Re: [PATCH v2 1/2] dt-bindings: clock: Add Qualcomm SC8280XP GCC bindings

From: Dmitry Baryshkov
Date: Thu Apr 28 2022 - 11:45:09 EST


On 26/04/2022 01:34, Stephen Boyd wrote:
Quoting Bjorn Andersson (2022-04-22 20:43:18)
On Fri 22 Apr 20:13 PDT 2022, Stephen Boyd wrote:

I'd really rather not have clock-names at all because we spend a bunch
of time comparing strings with them when we could just as easily use
a number.

I know that you would like to get rid of the clock-names for the clock
controllers. I've looked at it since and while it will be faster to
execute I still feel that it's going to be harder to write and maintain.

E.g. look at gcc_pcie_4_pipe_clk_src, its parents today are
pcie_4_pipe_clk and bi_tcxo. Something I can reason about being correct
or not.

If we ditch the clock-names I will have:

static const struct clk_parent_data gcc_parent_data_14[] = {
{ .index = 30 },
{ .index = 0 },

Those numbers could have some #define.

{ .index = PCIE_4_PIPE_CLK_DT }
{ .index = BI_TCXO_DT }

};

Generally we would perhaps use some compile time constant, but that
won't work here because we're talking about the index in the clocks
array in the yaml.


But perhaps I'm missing something that would make this manageable?

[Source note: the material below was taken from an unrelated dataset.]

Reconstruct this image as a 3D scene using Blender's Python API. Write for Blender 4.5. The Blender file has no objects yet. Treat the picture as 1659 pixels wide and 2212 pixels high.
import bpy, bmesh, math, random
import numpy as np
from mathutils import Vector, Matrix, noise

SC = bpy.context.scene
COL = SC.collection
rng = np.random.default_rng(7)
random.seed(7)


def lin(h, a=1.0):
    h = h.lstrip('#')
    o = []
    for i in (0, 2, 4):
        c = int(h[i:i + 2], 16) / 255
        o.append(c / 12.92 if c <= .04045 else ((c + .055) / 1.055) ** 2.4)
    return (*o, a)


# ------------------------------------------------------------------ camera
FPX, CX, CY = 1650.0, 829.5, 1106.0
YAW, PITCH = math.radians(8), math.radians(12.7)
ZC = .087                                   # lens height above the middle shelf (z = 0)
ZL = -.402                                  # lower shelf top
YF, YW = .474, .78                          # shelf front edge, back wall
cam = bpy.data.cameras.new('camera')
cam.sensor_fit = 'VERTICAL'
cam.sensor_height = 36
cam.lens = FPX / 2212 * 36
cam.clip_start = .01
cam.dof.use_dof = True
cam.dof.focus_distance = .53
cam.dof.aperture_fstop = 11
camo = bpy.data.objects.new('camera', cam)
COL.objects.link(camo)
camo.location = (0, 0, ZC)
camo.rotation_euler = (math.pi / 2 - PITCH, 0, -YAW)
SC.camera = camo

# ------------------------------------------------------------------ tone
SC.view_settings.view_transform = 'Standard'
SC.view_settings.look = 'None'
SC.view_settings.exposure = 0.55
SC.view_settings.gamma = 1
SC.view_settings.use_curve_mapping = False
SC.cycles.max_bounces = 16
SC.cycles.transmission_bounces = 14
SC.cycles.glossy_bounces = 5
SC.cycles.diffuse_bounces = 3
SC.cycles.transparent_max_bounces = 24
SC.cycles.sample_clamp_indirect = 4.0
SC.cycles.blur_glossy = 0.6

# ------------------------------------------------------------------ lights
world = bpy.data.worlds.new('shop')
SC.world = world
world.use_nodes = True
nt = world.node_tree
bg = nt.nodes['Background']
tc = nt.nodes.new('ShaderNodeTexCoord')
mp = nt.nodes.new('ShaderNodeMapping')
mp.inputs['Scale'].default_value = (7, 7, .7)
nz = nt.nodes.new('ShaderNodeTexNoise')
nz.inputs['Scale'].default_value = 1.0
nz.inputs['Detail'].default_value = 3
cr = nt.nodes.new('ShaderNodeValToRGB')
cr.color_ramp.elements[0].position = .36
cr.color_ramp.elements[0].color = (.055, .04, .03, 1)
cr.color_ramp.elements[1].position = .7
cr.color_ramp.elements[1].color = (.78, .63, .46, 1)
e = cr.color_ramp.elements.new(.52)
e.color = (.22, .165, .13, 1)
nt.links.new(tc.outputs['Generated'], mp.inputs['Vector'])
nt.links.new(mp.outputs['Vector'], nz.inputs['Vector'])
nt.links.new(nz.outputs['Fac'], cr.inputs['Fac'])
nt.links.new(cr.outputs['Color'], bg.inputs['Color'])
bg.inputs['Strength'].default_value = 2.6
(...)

I dunno. Maybe a macro in the dt-binding header could be used to specify
the 'clocks' property of the DT node that is providing the other side?
The idea is to make a bunch of macros that insert the arguments of the
macro in the right place for the clocks property and then define the
order of arguments otherwise. It would be similar to how
CREATE_TRACE_POINTS is used in include/trace/define_trace.h

In the dt-bindings/qcom,gcc-soc.h file:

#ifdef IN_DTSI

#undef GCC_DT_NODE_CLOCKS
#define GCC_DT_NODE_CLOCKS
clocks = <BI_TCXO_DT>,
<SLEEP_CLK_DT>;

#endif /* IN_DTSI */

#define BI_TCXO_DT 0
#define SLEEP_CLK_DT 1

Isn't this being an overkill, to define exact properties in the bindings header? Also this would mean that we'd have to add dt-binding headers for all _consumers_ of clocks. And to make things more complex, e.g. for PCIe devices different instances of the device would use different amount of clocks. This would mean that we'd have to define SM8250_PCI0_CLOCKS, SM8250_PCIE1_CLOCKS and SM8250_PCIE2_CLOCKS.

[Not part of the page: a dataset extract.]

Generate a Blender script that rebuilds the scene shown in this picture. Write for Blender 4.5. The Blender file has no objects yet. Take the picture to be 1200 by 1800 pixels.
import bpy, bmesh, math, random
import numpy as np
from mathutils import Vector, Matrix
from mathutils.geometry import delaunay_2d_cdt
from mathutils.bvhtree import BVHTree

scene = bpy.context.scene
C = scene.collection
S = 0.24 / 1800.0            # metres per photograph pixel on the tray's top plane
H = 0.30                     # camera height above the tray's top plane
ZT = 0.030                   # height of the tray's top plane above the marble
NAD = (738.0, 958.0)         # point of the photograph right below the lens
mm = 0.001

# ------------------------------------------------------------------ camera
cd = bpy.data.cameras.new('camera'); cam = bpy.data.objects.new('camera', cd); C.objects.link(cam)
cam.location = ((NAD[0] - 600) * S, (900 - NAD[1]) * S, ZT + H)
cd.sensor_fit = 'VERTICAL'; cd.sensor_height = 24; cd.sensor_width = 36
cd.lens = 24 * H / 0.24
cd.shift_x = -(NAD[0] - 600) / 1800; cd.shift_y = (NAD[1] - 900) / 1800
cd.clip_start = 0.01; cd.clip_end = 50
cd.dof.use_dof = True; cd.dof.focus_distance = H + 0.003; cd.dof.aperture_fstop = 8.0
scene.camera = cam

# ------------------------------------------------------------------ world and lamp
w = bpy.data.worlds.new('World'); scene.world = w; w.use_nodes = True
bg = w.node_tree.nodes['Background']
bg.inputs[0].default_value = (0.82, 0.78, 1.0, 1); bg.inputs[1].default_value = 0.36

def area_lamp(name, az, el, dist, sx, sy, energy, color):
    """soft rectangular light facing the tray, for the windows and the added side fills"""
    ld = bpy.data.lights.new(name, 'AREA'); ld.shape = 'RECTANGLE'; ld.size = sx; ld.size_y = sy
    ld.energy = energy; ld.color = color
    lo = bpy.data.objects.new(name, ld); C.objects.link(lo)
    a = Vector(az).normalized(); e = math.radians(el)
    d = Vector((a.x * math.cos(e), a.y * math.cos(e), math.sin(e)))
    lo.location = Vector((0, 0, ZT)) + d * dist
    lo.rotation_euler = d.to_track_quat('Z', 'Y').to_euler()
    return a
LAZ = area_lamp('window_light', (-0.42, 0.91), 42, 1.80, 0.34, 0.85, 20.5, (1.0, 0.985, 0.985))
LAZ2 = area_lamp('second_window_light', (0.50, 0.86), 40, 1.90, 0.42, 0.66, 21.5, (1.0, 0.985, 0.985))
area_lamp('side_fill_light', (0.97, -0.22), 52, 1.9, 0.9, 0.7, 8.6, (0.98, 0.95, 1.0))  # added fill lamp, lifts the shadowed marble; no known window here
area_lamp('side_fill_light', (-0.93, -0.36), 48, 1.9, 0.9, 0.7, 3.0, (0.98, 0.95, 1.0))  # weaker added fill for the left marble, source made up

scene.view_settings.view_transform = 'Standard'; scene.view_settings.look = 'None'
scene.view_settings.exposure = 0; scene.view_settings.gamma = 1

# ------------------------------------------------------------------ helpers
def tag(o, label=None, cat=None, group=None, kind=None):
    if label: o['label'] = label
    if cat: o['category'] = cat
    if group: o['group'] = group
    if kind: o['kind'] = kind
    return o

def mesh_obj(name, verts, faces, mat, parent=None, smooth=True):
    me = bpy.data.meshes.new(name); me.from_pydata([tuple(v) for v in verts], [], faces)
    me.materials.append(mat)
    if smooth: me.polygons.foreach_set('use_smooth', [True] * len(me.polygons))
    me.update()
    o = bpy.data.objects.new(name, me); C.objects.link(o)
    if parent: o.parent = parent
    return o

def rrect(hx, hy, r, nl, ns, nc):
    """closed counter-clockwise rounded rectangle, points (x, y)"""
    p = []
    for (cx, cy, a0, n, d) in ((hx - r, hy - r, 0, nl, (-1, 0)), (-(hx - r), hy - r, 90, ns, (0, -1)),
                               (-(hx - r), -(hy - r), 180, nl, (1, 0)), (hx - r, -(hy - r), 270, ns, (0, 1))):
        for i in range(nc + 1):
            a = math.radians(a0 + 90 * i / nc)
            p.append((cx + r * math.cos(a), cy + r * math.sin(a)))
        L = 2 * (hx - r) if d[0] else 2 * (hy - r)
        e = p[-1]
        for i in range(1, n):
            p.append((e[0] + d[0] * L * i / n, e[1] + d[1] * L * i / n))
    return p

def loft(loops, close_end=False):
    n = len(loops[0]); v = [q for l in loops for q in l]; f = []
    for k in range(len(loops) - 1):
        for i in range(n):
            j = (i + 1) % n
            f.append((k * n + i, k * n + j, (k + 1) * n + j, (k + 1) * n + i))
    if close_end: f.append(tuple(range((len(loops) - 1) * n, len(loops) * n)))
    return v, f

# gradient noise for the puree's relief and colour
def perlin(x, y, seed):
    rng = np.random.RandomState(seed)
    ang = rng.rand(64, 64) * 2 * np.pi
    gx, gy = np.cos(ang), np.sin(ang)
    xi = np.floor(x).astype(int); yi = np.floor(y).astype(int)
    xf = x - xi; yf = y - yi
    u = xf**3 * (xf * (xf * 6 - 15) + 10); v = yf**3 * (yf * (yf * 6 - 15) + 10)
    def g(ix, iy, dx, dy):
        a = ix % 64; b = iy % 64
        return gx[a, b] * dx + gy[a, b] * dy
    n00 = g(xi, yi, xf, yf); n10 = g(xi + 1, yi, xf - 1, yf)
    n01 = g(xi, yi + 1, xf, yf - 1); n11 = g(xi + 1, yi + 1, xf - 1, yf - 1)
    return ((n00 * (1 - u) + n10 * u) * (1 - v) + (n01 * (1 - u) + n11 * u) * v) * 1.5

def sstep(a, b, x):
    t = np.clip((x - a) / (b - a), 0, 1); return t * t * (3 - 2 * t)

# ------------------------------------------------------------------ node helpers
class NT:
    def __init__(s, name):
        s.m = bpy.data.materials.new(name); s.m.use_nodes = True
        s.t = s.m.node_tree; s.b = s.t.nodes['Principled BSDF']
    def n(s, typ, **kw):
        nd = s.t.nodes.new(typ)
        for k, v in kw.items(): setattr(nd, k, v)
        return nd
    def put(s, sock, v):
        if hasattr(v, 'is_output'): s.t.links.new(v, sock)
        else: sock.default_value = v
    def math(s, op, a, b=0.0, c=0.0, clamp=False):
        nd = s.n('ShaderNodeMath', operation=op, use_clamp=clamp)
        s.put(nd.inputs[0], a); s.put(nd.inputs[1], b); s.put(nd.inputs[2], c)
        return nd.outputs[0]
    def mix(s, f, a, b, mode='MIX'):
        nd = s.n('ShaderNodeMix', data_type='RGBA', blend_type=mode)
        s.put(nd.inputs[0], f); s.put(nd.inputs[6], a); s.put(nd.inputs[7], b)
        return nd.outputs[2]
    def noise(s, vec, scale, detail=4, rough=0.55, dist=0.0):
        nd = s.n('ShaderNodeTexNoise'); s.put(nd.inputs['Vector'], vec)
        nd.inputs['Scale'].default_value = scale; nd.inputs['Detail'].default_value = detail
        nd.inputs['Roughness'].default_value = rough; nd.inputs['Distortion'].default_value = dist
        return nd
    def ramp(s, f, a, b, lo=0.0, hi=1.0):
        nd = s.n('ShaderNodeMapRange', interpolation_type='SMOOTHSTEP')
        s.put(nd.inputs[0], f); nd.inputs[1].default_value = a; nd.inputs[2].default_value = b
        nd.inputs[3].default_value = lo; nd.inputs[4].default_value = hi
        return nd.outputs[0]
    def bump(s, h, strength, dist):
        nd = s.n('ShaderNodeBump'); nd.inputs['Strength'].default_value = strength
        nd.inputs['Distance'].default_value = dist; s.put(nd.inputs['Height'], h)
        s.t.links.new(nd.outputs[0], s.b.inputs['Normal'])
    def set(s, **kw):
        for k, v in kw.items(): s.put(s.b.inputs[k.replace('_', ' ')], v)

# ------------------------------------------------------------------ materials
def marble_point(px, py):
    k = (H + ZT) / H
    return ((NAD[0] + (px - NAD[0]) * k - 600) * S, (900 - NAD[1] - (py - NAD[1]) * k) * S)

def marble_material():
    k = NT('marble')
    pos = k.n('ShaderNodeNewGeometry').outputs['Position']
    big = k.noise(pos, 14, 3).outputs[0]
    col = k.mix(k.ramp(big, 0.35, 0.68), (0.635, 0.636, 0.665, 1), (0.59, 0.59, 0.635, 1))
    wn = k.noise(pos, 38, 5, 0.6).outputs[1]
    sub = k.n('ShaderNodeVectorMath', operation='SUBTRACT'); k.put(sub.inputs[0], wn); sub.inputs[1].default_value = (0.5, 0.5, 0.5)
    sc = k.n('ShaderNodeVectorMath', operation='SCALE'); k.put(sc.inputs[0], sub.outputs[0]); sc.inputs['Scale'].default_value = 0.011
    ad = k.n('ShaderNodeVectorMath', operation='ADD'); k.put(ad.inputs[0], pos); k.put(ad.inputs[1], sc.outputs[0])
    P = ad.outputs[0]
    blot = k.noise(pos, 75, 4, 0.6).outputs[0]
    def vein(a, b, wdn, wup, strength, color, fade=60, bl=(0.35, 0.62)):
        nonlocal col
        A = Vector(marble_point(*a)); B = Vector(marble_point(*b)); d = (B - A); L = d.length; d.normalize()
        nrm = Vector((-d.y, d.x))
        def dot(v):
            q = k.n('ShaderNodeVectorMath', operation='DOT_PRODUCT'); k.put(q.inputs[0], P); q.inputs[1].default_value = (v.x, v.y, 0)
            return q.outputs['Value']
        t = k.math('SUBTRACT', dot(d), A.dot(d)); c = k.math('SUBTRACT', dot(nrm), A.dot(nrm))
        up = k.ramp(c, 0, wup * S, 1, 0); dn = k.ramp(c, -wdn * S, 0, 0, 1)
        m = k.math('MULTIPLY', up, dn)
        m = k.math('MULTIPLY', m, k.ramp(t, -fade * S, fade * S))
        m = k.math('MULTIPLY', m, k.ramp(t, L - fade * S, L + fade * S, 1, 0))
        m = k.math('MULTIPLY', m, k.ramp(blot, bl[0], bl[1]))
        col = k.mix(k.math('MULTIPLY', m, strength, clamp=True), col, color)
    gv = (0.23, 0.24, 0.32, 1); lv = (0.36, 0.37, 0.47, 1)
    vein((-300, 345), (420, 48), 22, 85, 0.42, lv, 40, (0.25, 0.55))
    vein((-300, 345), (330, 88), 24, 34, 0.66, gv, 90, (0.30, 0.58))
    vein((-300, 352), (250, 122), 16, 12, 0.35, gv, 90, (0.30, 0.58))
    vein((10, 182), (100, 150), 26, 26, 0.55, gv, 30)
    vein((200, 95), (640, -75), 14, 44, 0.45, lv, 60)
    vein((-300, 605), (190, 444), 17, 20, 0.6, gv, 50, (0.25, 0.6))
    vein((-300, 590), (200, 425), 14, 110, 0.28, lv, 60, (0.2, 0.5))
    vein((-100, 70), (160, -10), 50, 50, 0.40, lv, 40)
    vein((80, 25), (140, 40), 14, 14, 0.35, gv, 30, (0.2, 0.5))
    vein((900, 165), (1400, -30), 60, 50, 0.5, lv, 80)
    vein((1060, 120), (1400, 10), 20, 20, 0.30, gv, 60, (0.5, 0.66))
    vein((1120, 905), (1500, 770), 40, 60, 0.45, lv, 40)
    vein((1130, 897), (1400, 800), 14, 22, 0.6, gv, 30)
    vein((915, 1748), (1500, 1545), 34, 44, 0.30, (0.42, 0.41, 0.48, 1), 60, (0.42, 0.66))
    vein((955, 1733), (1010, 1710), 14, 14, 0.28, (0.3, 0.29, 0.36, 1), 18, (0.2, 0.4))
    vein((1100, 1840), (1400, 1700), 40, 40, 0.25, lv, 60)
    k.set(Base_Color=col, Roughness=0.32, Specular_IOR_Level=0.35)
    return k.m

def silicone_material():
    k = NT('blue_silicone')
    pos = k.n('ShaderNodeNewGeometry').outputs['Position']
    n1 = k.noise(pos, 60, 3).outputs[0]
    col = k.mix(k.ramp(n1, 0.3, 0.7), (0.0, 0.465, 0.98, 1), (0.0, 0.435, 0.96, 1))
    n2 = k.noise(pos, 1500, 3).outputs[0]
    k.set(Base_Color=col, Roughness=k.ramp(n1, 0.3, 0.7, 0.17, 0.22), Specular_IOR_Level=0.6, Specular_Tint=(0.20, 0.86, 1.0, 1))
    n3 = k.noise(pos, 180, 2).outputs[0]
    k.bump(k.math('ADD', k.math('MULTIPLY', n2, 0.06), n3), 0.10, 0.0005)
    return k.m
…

If we were to switch to this fragile path of using indices (yes I consider it to be very fragile), I'd consider something like the following to work in the platform dtsi file:

clocks =
BEGIN_CLOCK
CLOCK(BI_TCXO_DT, &bi_tcxo)
CLOCK(SLEEP_CLK_DT, &sleep_clk)
END_CLOCK;

While the following should give an error:
clocks =
BEGIN_CLOCK
CLOCK(SLEEP_CLK_DT, &sleep_clk)
CLOCK(BI_TCXO_DT, &bi_tcxo)
END_CLOCK;

I think we can make this error out by using some additional tool (or additional preprocessor pass over the sources)

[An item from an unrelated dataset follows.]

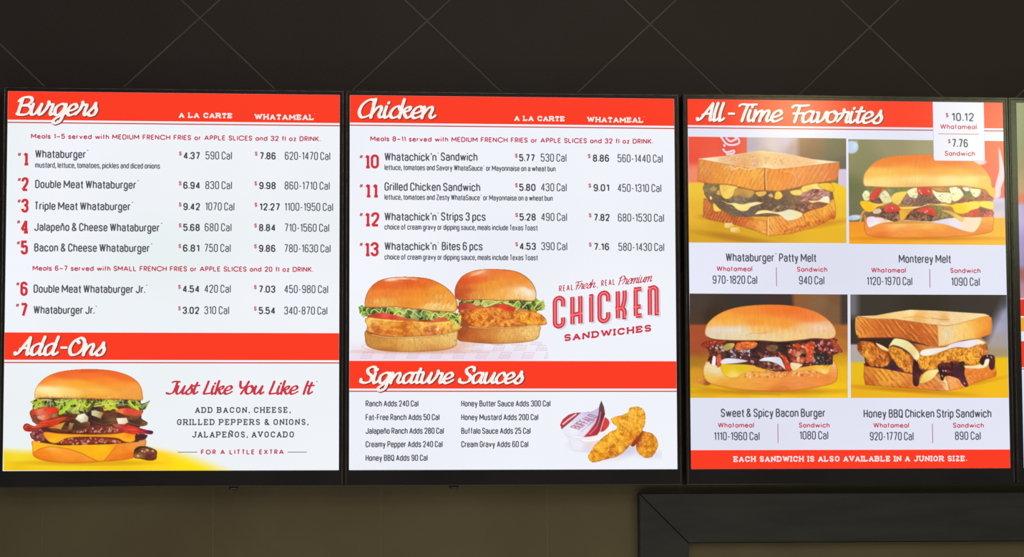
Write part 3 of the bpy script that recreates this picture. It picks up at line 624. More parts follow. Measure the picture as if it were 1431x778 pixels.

And then in the SoC.dtsi file have

#define IN_DTSI
#include <dt-bindings/qcom,gcc-soc.h>

#define BI_TCXO_DT &xo_board
#define SLEEP_CLK_DT &sleep_clk

...

clock-controller@a000000 {
compatible = "qcom,gcc-soc";
reg = <0xa000000 0x10000>;
GCC_DT_NODE_CLOCKS
};


and then in drivers/clk/qcom/gcc-soc.c file:

#include <dt-bindings/qcom,gcc-soc.h>

static const struct clk_parent_data gcc_parent_data_14[] = {
{ .index = PCIE_4_PIPE_CLK_DT },
{ .index = BI_TCXO_DT },
};

The benefit I see to this is that the index for each clock is in the
header file (BI_TCXO_DT is 0) and it's next to the clocks property.
Someone could still mess up the index based on where the macro is used
in the clocks property though.

And actually might I suggest an alternative approach to manually using indices everywhere? What about spending the time once during the boot to convert .fw_name and clock_names to parent indices during clock registration and then using them for all the further operations?